Nightfall by Will Elliott

nightfall cover

A review by Elizabeth Vinton

It must be said that I have read Nightfall with some anticipation after having heard of it’s interesting premise and the high praise for Will Elliott’s first novel The Pilo Family Circus (which I have not yet read, but certainly plan to).

Nightfall is a strange novel. Good strange. Comparable, I believe, to Clive Barker’s style of fantastical horror (think Books of Blood) – not as intimidatingly dark, but with similar bizarre elements, characters, landscapes and events.

It dances between light fantasy and grotesque horror, the novel’s actual governing genre very hard to pin down. Dark Fantasy may in the end be the best description, but that can mislead those who have difficulty reading stories that contain horror elements, especially if they are graphic in nature.

And the horror can be very intense and stomach churning when it does appear.

The protagonist of the novel, Aden Keenan, begins his journey by becoming aware of the fact that he is dead by his own hand, and is lying quite uncomfortably in a bathtub in an unfamiliar house. This realisation whilst being a matter of a very grim nature, has moments of touching comedy, spiralling into a comical, and gruesome encounter with the first citizens of the odd world he has entered.

Despite not knowing very much about Aden, especially his past ‘live’ self , you find yourself liking him, and in fact quite a few of the darker characters are endearing in their own way also.
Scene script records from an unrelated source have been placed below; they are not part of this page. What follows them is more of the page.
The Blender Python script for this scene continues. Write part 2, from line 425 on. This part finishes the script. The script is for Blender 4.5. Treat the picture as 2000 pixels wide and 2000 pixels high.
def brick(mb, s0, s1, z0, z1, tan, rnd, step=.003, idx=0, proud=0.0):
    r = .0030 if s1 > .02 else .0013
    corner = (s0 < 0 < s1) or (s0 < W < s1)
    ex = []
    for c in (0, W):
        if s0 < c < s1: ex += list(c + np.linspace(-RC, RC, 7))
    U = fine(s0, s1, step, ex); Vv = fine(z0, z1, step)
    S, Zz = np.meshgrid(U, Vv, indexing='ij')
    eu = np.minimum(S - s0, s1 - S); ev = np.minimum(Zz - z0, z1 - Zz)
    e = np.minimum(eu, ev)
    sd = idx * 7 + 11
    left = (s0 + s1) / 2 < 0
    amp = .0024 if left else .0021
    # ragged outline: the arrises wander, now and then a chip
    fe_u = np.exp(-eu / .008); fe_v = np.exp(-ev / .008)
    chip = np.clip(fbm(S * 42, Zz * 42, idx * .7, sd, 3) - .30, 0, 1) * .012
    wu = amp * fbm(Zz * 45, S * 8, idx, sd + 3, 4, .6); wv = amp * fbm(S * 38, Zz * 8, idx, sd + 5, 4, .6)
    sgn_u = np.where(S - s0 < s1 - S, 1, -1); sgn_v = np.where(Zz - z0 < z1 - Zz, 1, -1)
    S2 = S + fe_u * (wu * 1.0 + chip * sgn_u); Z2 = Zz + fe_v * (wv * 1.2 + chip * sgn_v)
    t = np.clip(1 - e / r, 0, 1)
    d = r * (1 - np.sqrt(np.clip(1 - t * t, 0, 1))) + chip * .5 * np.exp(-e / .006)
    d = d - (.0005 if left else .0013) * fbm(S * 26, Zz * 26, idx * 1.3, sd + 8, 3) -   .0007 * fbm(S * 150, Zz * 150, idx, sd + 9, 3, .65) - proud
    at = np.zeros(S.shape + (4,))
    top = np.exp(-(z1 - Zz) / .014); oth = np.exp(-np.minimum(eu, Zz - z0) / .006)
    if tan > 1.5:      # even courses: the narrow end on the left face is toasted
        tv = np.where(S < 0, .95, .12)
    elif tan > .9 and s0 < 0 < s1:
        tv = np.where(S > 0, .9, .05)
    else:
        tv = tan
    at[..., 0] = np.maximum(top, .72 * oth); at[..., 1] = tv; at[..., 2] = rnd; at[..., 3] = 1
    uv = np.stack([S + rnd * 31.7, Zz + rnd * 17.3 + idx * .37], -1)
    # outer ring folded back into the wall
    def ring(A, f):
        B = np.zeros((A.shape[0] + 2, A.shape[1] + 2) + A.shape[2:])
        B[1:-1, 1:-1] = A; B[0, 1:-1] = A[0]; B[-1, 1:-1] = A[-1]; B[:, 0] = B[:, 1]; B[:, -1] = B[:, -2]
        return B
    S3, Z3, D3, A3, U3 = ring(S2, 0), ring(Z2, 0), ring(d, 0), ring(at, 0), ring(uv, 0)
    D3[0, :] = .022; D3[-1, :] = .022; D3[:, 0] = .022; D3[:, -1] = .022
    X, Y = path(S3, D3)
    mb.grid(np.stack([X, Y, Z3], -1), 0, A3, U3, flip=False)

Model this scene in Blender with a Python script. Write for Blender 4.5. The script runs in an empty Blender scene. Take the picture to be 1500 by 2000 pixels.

The world that opens up before Aden is epic in scale, and stunning in its description. Various buildings and landscapes are characters in their own right, greatly adding to the atmosphere.

The video gamer in me did find her-self early on picturing the story in game format, a desire developing to wander around the towns and peek in the windows of the houses not explored by Aden.

The plot of the story launches into something both painful and beautiful, and for some people, very personal too. I did not find the resolution all that surprising, but some may and so I am reluctant to elaborate on Aden’s discoveries about himself and the world his death led him to. It is important that the reader travels along with Aden for the story to be fully felt – and I mean felt.

I can say that amongst the comic book style bad guys, good guys and amoral guys there is intense pathos, which left me wondering about the author and experiences he or someone close to him have had. This story felt in the end like a cathartic purge, maybe it wasn’t intended as such.

I think one of the highest compliments you can pay a story is wanting more of it – more of the world, learning more of its history, of the main players in its development, of the towns and townsfolk.

The novel felt almost like a reasonably complex index of places, people and events of a much larger story, well beyond Aden’s experiences. I found some of the details on aspects of the story a bit sparse for my liking. Considering what takes place due to his existence, perhaps this is styled deliberately and any more detail would detract from ultimately what the story is about.

In the end it was a strange but enjoyable experience to read.  I believe readers who try it will find this too, as long as you are prepared to go along with a novel that swaps genres (sometimes from chapter to chapter, an aspect I really loved), and don’t mind finding many questions left very much unanswered.

Each reader will be left haunted by a different aspect of it.

Nightfall is an imaginative and moving novel. Although I felt it was missing some further descriptions/information that would help the reader immerse more fully into the world, it definitely grows on you over time once you have read it, and I can see myself re-reading it in the future to explore elements of the story further.